In January 2015, BACS reported that 59% of the UK’s small and medium-sized businesses were impacted negatively by late payments, with a total debt burden of £32.4 billion. In July, a BIS survey found that 75% of businesses agreed that the relative size and market power of small and larger businesses is the primary cause of unfair practices between businesses. The Small Business Commissioner will be there to level the playing field. The Bill will enable the commissioner to handle complaints, facilitate access to support when disputes arise and help small businesses take action while avoiding going to court.

I also mention that the inception of this new office is an opportunity for larger businesses, too. That is because of the last objective of the commissioner: promoting a change in culture on late payments. Larger companies should not wait to be told to pay up by the commissioner. Instead, on day one they should seek to demonstrate their responsible practices by paying promptly and engaging with the work of the commissioner to encourage others to do the same. In this way, larger companies can show that they are helping their smaller cousins flourish and grow as they have done, and not using their incumbency to protect their status.

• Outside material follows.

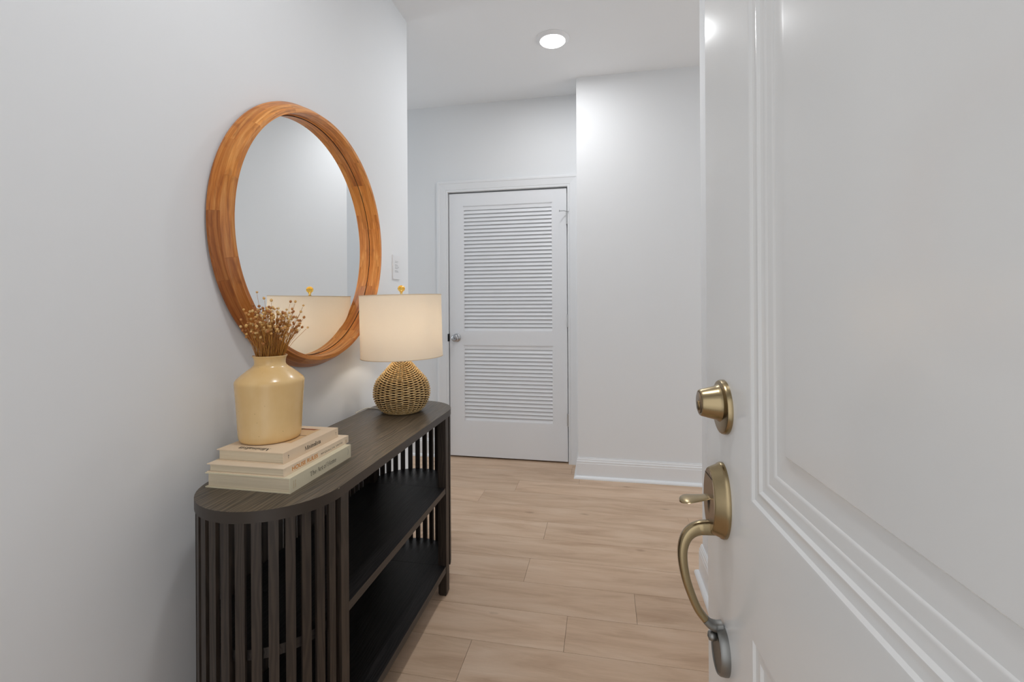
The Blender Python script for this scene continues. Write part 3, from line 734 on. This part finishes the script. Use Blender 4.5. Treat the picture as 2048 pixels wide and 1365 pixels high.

The Bill is about being pro-market and pro-competition, not pro-vested interests and incumbency. If big businesses are seen only as entities looking to protect their status, doing the bare minimum to comply with the law while keeping smaller businesses down, we will not build trust in our system and our economy will grow more slowly and be less dynamic as a result. But if the Bill enables small businesses to grow and large businesses to play a part in that, then we can. Business is all about ideas, innovation, and investing in people and technology. This is business at its best and this is what this Bill is about, too.